Peringatan KAA 2025 diharapkan menjadi pengingat pentingnya kerja sama dan solidaritas antar negara di Asia dan Afrika dalam menghadapi tantangan global. Kemandirian ekonomi, sosial, dan budaya menjadi kunci untuk menghadapi tantangan tersebut dan membangun masa depan yang lebih baik.
Konferensi Asia Afrika 1955: Tonggak Sejarah Diplomasi Global
Konferensi Asia Afrika (KAA) yang diselenggarakan di Gedung Merdeka, Bandung, pada 18-24 April 1955, merupakan peristiwa bersejarah yang memiliki dampak signifikan terhadap politik global. Pertemuan ini dihadiri oleh 29 dari 30 negara Asia-Afrika, dengan Afrika Tengah absen karena situasi politik dalam negeri yang tidak stabil. KAA dipimpin oleh Perdana Menteri Ali Sastroamidjojo dan dibuka oleh Presiden Soekarno.

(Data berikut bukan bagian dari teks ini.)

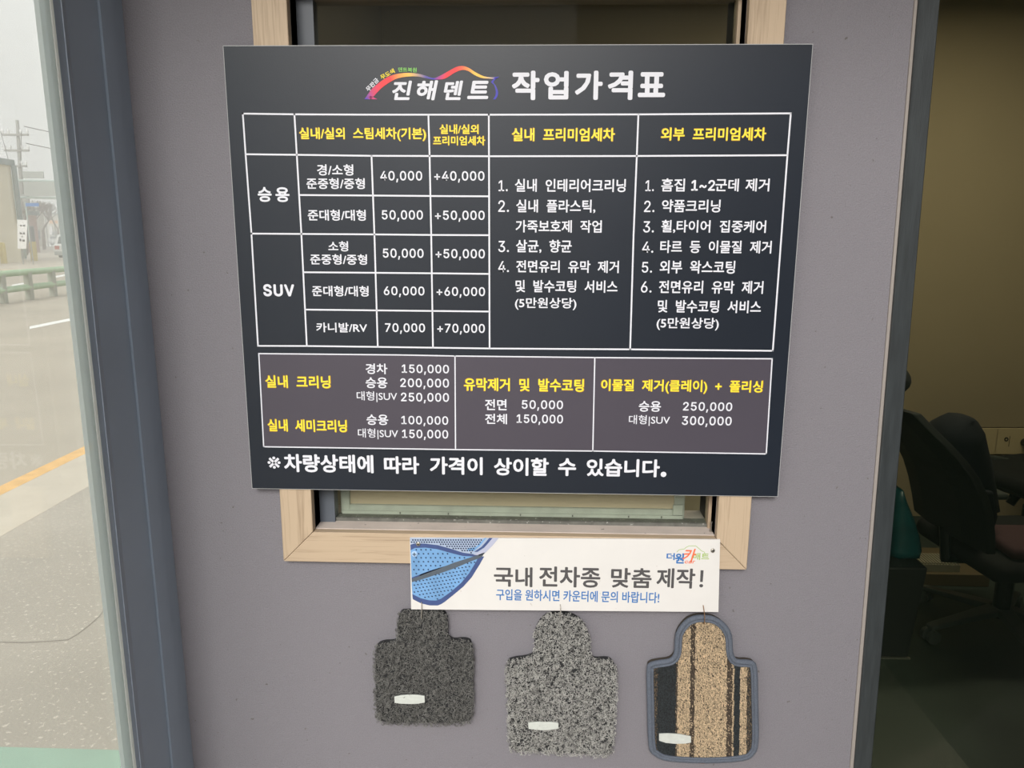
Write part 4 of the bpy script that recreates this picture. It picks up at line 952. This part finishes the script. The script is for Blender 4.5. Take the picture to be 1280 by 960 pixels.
# overhead cables
def cable(p, q, sag, name='overhead_cable', lab='thin black cable strung from the utility pole', r=0.02):
    pts_ = []
    for i in range(17):
        t = i / 16; v = Vector(p) * (1 - t) + Vector(q) * t; v.z -= sag * 4 * t * (1 - t); pts_.append(v)
    tag(MB().tube(pts_, r, 5).build(name, M['cable']), lab, 'cable', 'cables on the utility pole')
zA = far(21, 165, YP).z; zB = far(21, 186, YP).z
cable((px_ + 0.9, YP - 0.2, zA + 0.35), (px_ + 30, YP + 70, zA), 1.5, lab='overhead cable running right from the top crossarm', r=0.03)
cable((px_ + 0.9, YP - 0.2, zB + 0.35), (px_ + 30, YP + 66, zB - 1), 1.5, lab='overhead cable running right from the middle crossarm', r=0.03)
cable((px_ - 0.9, YP - 0.2, zA + 0.35), (px_ - 14, YP - 22, zA - 0.5), 1.4, lab='overhead cable running left from the top crossarm')
cable((px_ - 0.9, YP - 0.2, zB + 0.35), (px_ - 14, YP - 24, zB - 0.8), 1.6, lab='overhead cable running left from the middle crossarm')
zC = far(21, 207, YP).z
cable((px_ - 0.8, YP - 0.2, zC), (px_ - 12, YP - 16, zC - 2.4), 1.2, lab='overhead cable running left from the lowest crossarm')
for s_, k_ in ((-1, 'left'), (1, 'right')):
    cable((px_ + s_ * 0.75, YP - 0.285, zA), (px_ + s_ * 0.35, YP - 0.285, zC - 0.2), -0.0, lab='jumper cable curving down the %s of the pole' % k_)
# gantry sign
YGa = 44.0
g0 = far(21, 255, YGa).x
gan = empty('sign_gantry', (g0, YGa, -0.02), 'road sign gantry with a wide grey sign seen from behind', 'road sign')
MB().tube([(g0, YGa, -0.02), (g0, YGa, far(21, 222, YGa).z)], 0.20, 12).build('gantry_post', M['pale_steel'], gan, smooth=True)
for yy in (225.5, 246.5):
    a_, b_ = far(20, yy, YGa), far(130, yy + 2.5, YGa); MB().tube([(g0, YGa, a_.z), (b_.x, YGa, b_.z)], 0.07, 8).build('gantry_beam', M['pale_steel'], gan)
a_, b_ = far(31, 227.5, YGa), far(118, 245.5, YGa); MB().box(a_.x, b_.x, YGa - 0.16, YGa - 0.09, b_.z, a_.z).build('sign_panel', M['sign_back'], gan, bevel=0.01)
a_, b_ = far(29, 214.5, YGa), far(56, 223, YGa); MB().box(a_.x, b_.x, YGa - 0.1, YGa - 0.03, b_.z, a_.z).build('sign_panel', M['sign_back'], gan, bevel=0.01)
a_, b_ = far(32, 253.8, YGa + 6), far(49, 258, YGa + 6)
bs = empty('street_name_sign', (a_.x - 0.1, YGa + 6, -0.02), 'small blue street sign under the grey gantry sign', 'street sign')
MB().tube([(a_.x - 0.05, YGa + 6.06, -0.02), (a_.x - 0.05, YGa + 6.06, a_.z + 0.05)], 0.05, 8).build('post', M['pale_steel'], bs)
MB().box(a_.x, b_.x, YGa + 5.98, YGa + 6.02, b_.z, a_.z).build('sign_plate', M['blue_sign'], bs)
# white hanging banner on a stand
YW = 35.0
def stand_banner(c4, Yb, label, rows, name='street_banner'):
    P_ = [far(a, b_, Yb) for a, b_ in c4]; zb_ = min(p.z for p in P_); cx_ = sum(p.x for p in P_) / 4
    t = empty(name, (cx_, Yb, -0.02), label, 'banner')
    MB().prism([tuple(p) for p in P_], (0, 0.04, 0)).build('banner_cloth', M['white_sheet'], t)
    for p in (P_[0], P_[1]): MB().tube([(p.x, Yb + 0.07, -0.02), (p.x, Yb + 0.07, p.z)], 0.03, 6).build('banner_pole', M['pole'], t)
    random.seed(11)
    for (u, v, w, h) in rows:
        a_ = far(u, v, Yb - 0.01); b_ = far(u + w, v + h, Yb - 0.01); MB().box(a_.x, b_.x, Yb - 0.012, Yb - 0.002, b_.z, a_.z).build('blurred_lettering', M['grey_ink'], t)
stand_banner([(21.5, 274.5), (34, 275), (32.5, 311), (22, 311)], YW, 'tall white cloth banner at the far roadside below the utility pole', [(25, 281, 2.2, 2), (28.5, 281, 3, 2.2), (24.5, 290.5, 3, 2.4), (28.5, 290.5, 2.6, 2.4), (27, 295, 1.6, 1.6), (24.2, 298.5, 2.6, 3), (28, 299.5, 3, 2.6)])
stand_banner([(61.5, 283), (65.2, 283), (65, 293.5), (61.8, 293.5)], 90, 'small white banner far down the street', [])
# buildings
def building(name, x0, x1, y0, y1, h, m, label, wins=None, roof=True):
    t = empty(name, ((x0 + x1) / 2, (y0 + y1) / 2, -0.02), label, 'building')
    MB().box(x0, x1, y0, y1, -0.02, h).build('wall', m, t)
    if roof: MB().box(x0 - 0.2, x1 + 0.2, y0 - 0.2, y1 + 0.2, h, h + 0.35).build('roof_edge', M['roof_grey'], t)
    nz = max(1, int(h // 3)); ny = max(1, int((y1 - y0) // 3)); nx = max(1, int((x1 - x0) // 3))
    for i in range(nz):
        z = 0.9 + i * 3.0
        if z + 1.4 > h: break
        for j in range(ny):
            y = y0 + (j + 0.5) * (y1 - y0) / ny; o = MB().box(x1 - 0.02, x1 + 0.05, y - 0.75, y + 0.75, z, z + 1.4).build('window', M['roof_grey'], t)
            MB().box(x1 + 0.05, x1 + 0.06, y - 0.65, y + 0.65, z + 0.1, z + 1.3).build('pane', M['pane_dark'], o)
        for j in range(nx):
            x = x0 + (j + 0.5) * (x1 - x0) / nx; o = MB().box(x - 0.75, x + 0.75, y0 - 0.05, y0 + 0.02, z, z + 1.4).build('window', M['roof_grey'], t)
            MB().box(x - 0.65, x + 0.65, y0 - 0.06, y0 - 0.05, z + 0.1, z + 1.3).build('pane', M['pane_dark'], o)
    return t
YB1 = 38.0
xe = far(14.5, 220, YB1).x; hz = far(14.5, 207, YB1).z
bA = empty('shop_building', (xe - 4, YB1 - 8, -0.02), 'cream building with a grey gutter edge at the left picture edge', 'building')
MB().box(xe - 8, xe, YB1 - 16, YB1, -0.02, hz).build('wall', M['cream_wall'], bA)
MB().box(xe - 8.1, xe + 0.15, YB1 - 16.1, YB1 + 0.15, hz, hz + 0.3).build('roof_edge', M['roof_grey'], bA)
MB().tube([(xe + 0.14, YB1 + 0.05, 2.2), (xe + 0.14, YB1 + 0.05, hz)], 0.13, 8).build('drain_pipe', M['roof_grey'], bA)
for i in range(3): MB().box(xe - 0.02, xe + 0.05, YB1 - 4 - i * 4, YB1 - 2 - i * 4, 0.9, 2.5).build('window', M['pane_dark'], bA)
xr = far(20, 300, 58).x
building('low_building', xr - 9, xr + 0.2, 58, 60.5, far(20, 268, 58).z, M['brick_pink'], 'low pinkish building behind the white banner')
xr2 = far(33, 290, 100).x
building('far_building', xr2 - 16, xr2, 100, 104, far(33, 262, 100).z, M['tan_b'], 'tan building farther down the street')
building('far_building', far(56, 290, 140).x, far(108, 290, 140).x, 140, 152, far(60, 268, 140).z, M['tan_b'], 'wide tan building closing the far end of the street')
# signs far down the street
def plate_sign(x0, y0, x1, y1, Yd, m, label):
    a_, b_ = far(x0, y0, Yd), far(x1, y1, Yd); t = empty('shop_sign', ((a_.x + b_.x) / 2, Yd, -0.02), label, 'shop sign')
    MB().box(a_.x, b_.x, Yd - 0.1, Yd, b_.z, a_.z).build('sign_face', m, t); MB().tube([((a_.x + b_.x) / 2, Yd + 0.1, -0.02), ((a_.x + b_.x) / 2, Yd + 0.1, a_.z)], 0.08, 6).build('post', M['pole'], t)
M['orange_sign'] = mat('orange_sign_face', (0.75, 0.42, 0.22), 0.6); M['yellow_box'] = mat('mustard_cabinet', (0.55, 0.45, 0.18), 0.6)
plate_sign(62, 275.5, 72.5, 279.5, 95, M['orange_sign'], 'orange shop sign above the far street')
plate_sign(50, 262, 60, 265, 97, M['white_sheet'], 'white shop sign above the far street')
a_, b_ = far(36, 302, 40), far(40.5, 314, 40); kb = empty('roadside_cabinet', ((a_.x + b_.x) / 2, 40.2, -0.02), 'mustard yellow roadside cabinet right of the white banner', 'cabinet')
MB().box(a_.x, b_.x, 40, 40.4, 0.05, a_.z).build('cabinet_body', M['yellow_box'], kb, bevel=0.02); MB().box(a_.x - 0.03, b_.x + 0.03, 39.97, 40.43, -0.02, 0.05).build('plinth', M['pole'], kb)
for px0, py0, lab in ((0.5, 300, 'yellow bollard at the left picture edge near the far roadside'), (3.4, 303, 'second yellow bollard, just right of the one at the left picture edge')):
    p = far(px0, py0, 36); t = MB(); t.tube([(p.x, 36, -0.02), (p.x, 36, 1.1), (p.x, 36, 1.18)], [0.10, 0.10, 0.04], 10); tag(t.build('bollard', M['yellow_box'], loc=(p.x, 36, -0.02)), lab, 'bollard', 'yellow bollards by the far roadside')
ground('far_footway', lambda y: -60, lambda y: far(44, 321, y).x if False else -0.52 * y - 2.2, M['concrete'], 0.12, 'far pale footway across the road', y0=30, y1=60, th=0.14)
# cars
M['car_white'] = mat('white_car_paint', (0.72, 0.72, 0.70), 0.3, coat=0.5); M['tyre'] = mat('tyre', (0.03, 0.03, 0.03), 0.8); M['tail'] = mat('tail_lamp', (0.45, 0.10, 0.07), 0.3)
def car(cx_, cy_, w, h, L_, label, m=None, name='car', front=False):
    t = empty(name, (cx_, cy_, -0.02), label, 'car'); z0 = -0.02; m = m or M['car_white']
    prof = [(0, 0.30), (0, 0.62), (0.04, 0.95), (0.10, 1.0), (0.28, h * 0.97), (0.45, h), (L_ * 0.45, h), (L_ * 0.62, 1.02), (L_ * 0.95, 0.85), (L_, 0.6), (L_, 0.30)]
    mb = MB(); vs = []; ws = [1, 1, 0.97, 0.95, 0.84, 0.80, 0.80, 0.94, 0.94, 0.96, 0.96]
    for s_ in (-1, 1):
        for (y, z), k_ in zip(prof, ws): vs.append((cx_ + s_ * w / 2 * k_, cy_ + y, z0 + z))
    n_ = len(prof); fs = [(i, i + 1, n_ + i + 1, n_ + i) for i in range(n_ - 1)] + [(n_ - 1, 0, n_, 2 * n_ - 1)]
    mb.add(vs, fs + [tuple(range(n_)), tuple(range(n_, 2 * n_))[::-1]]); mb.build('body', m, t, bevel=0.03)
    MB().prism([(cx_ - w * 0.37, cy_ + 0.13, z0 + 1.04), (cx_ + w * 0.37, cy_ + 0.13, z0 + 1.04), (cx_ + w * 0.33, cy_ + 0.27, z0 + h * 0.92), (cx_ - w * 0.33, cy_ + 0.27, z0 + h * 0.92)], (0, -0.03, 0.005)).build('rear_window', M['pane_dark'], t)
    for s_ in (-1, 1):
        MB().box(cx_ + s_ * w * 0.36 - 0.14, cx_ + s_ * w * 0.36 + 0.14, cy_ - 0.03, cy_ + 0.03, z0 + 0.68, z0 + 0.90).build('lamp', M['tail'] if not front else M['white_sheet'], t)
        MB().prism([(cx_ + s_ * w * 0.445, cy_ + 0.4, z0 + 1.02), (cx_ + s_ * w * 0.445, cy_ + L_ * 0.52, z0 + 1.02), (cx_ + s_ * w * 0.40, cy_ + L_ * 0.44, z0 + h * 0.93), (cx_ + s_ * w * 0.40, cy_ + 0.5, z0 + h * 0.93)], (s_ * 0.02, 0, 0)).build('side_window', M['pane_dark'], t)
        for yy in (0.75, L_ - 0.85): MB().tube([(cx_ + s_ * (w / 2 - 0.2), cy_ + yy, z0 + 0.31), (cx_ + s_ * (w / 2 + 0.01), cy_ + yy, z0 + 0.31)], 0.31, 16).build('wheel', M['tyre'], t)
    MB().box(cx_ - w * 0.47, cx_ + w * 0.47, cy_ - 0.06, cy_ + 0.02, z0 + 0.32, z0 + 0.55).build('bumper', M['sign_back'], t, bevel=0.02)
    MB().box(cx_ - 0.25, cx_ + 0.25, cy_ - 0.075, cy_ - 0.06, z0 + 0.42, z0 + 0.53).build('number_plate', M['white_sheet'], t)
c = G(78, 327)
car(far(84.5, 320, 46).x, 46, 1.75, 1.62, 4.2, 'white car driving away on the far lane, nearest of the two')
car(far(67, 303, 115).x, 115, 1.7, 1.5, 4.2, 'small white car farther down the street, beyond the nearer white one', front=True)
# bare trees in the haze
def tree(px, py_b, Yd, h, label, seed):
    random.seed(seed); c_ = far(px, py_b, Yd); t = empty('bare_tree', (c_.x, Yd, -0.02), label, 'tree', 'bare street trees in the haze')
    tr_ = MB().tube([(c_.x, Yd, -0.02), (c_.x + 0.1, Yd, h * 0.4)], [0.18, 0.12], 8).build('trunk', M['bark'], t)
    mb = MB()
    def br(p, d, L_, r_, n_):
        q = p + d * L_; mb.tube([p, (p + q) / 2 + Vector((random.uniform(-1, 1), random.uniform(-1, 1), 0)) * L_ * 0.08, q], [r_, r_ * 0.8, r_ * 0.6], 4, caps=False)
        if n_:
            for _ in range(3):
                e_ = (d + Vector((random.uniform(-1, 1), random.uniform(-1, 1), random.uniform(-0.3, 0.6))) * 0.75).normalized(); br(q, e_, L_ * 0.72, r_ * 0.6, n_ - 1)
    for _ in range(3): br(Vector((c_.x + 0.1, Yd, h * 0.38)), Vector((random.uniform(-.5, .5), random.uniform(-.5, .5), 1)).normalized(), h * 0.21, 0.09, 4)
    mb.build('branches', M['bark'], t, kind='stuff')
tree(43, 300, 71, 5.2, 'bare tree right of the utility pole in the haze', 1)
tree(54, 300, 80, 5.5, 'bare tree between the gantry sign and the white car', 2)
tree(8, 300, 49, 4.0, 'bare tree in front of the low pinkish building', 3)
tree(73, 300, 95, 6, 'bare tree far behind the white car', 4)
# haze over the street
vm = bpy.data.materials.new('street_haze'); vm.use_nodes = True; nt = vm.node_tree; nt.nodes.clear()
vo = nt.nodes.new('ShaderNodeOutputMaterial'); vs_ = nt.nodes.new('ShaderNodeVolumeScatter'); vs_.inputs['Color'].default_value = (0.98, 0.97, 0.94, 1); vs_.inputs['Density'].default_value = 0.0075
nt.links.new(vs_.outputs[0], vo.inputs['Volume'])
hz_ = MB().box(-110, -1.6, 8, 158, -0.019, 26); o = hz_.build('street_haze', vm); o['kind'] = 'stuff'; o['label'] = 'pale winter haze over the street'; o['category'] = 'haze'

Gagasan penyelenggaraan KAA muncul setelah Konferensi Kolombo pada tahun 1954. Meskipun beberapa negara awalnya ragu, akhirnya mereka sepakat untuk mengadakan pertemuan tersebut sebagai upaya meredakan ketegangan di tengah Perang Dingin. Indonesia memainkan peran penting dalam penyelenggaraan KAA, yang menjadi tonggak penting dalam sejarah diplomasi global.
Tujuan utama KAA adalah untuk memajukan kerja sama antarbangsa, membahas isu-isu ekonomi, sosial, dan budaya, mencari solusi untuk masalah kedaulatan nasionalisme dan kolonialisme, serta memperkuat posisi Asia-Afrika dalam upaya perdamaian dunia. Hasil KAA berupa 'Dasasila Bandung' atau 'The Ten Principles', yang menekankan prinsip-prinsip hak asasi manusia, kedaulatan bangsa, dan perdamaian dunia.

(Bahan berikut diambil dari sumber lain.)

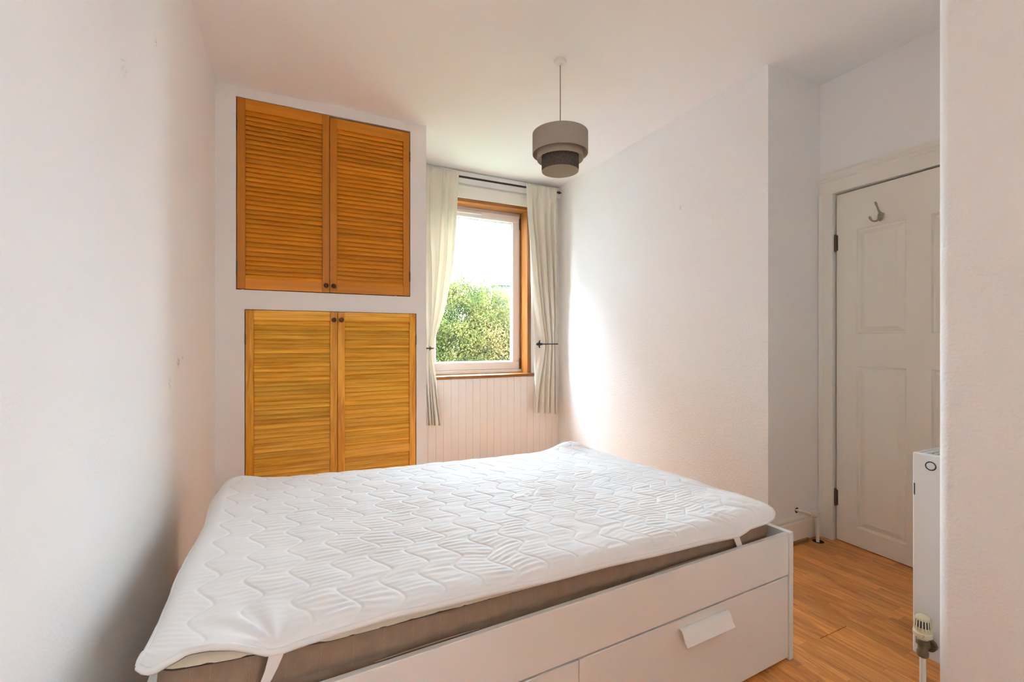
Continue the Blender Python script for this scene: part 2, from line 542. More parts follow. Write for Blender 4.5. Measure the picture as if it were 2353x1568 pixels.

Warisan KAA dan Tantangan Masa Kini
KAA 1955 menghasilkan 'Dasasila Bandung', sebuah deklarasi yang menjadi landasan bagi kerja sama internasional dan menegaskan pentingnya kemerdekaan, kedaulatan, dan kerja sama antar negara. Dasasila Bandung juga dianggap sebagai penanda berakhirnya era penjajahan dan kekerasan, serta memicu perubahan dalam struktur badan internasional seperti PBB.
Dalam konteks ekonomi global, KAA menekankan pentingnya negara-negara berkembang untuk saling membantu dan mengurangi ketergantungan pada negara-negara maju. Komunike akhir KAA menyoroti pentingnya bantuan teknis antar negara berkembang, pertukaran pengetahuan dan teknologi, serta pembentukan lembaga pelatihan dan penelitian regional. Semangat ini perlu dihidupkan kembali dalam menghadapi tantangan global saat ini.
Peringatan KAA 2025 diharapkan dapat menginspirasi negara-negara di Asia dan Afrika untuk memperkuat kerja sama dan kemandirian dalam menghadapi tantangan global seperti perubahan iklim, ketidaksetaraan ekonomi, dan konflik. Semangat Bandung yang menekankan perdamaian, kerja sama, dan kemandirian tetap relevan hingga saat ini.
Dengan mengenang kembali sejarah dan semangat KAA, diharapkan negara-negara di Asia dan Afrika dapat bekerja sama untuk menciptakan masa depan yang lebih baik dan sejahtera bagi seluruh rakyatnya. KAA 2025 bukan hanya sekadar peringatan, tetapi juga momentum untuk memperkuat komitmen terhadap perdamaian, kerja sama, dan kemandirian.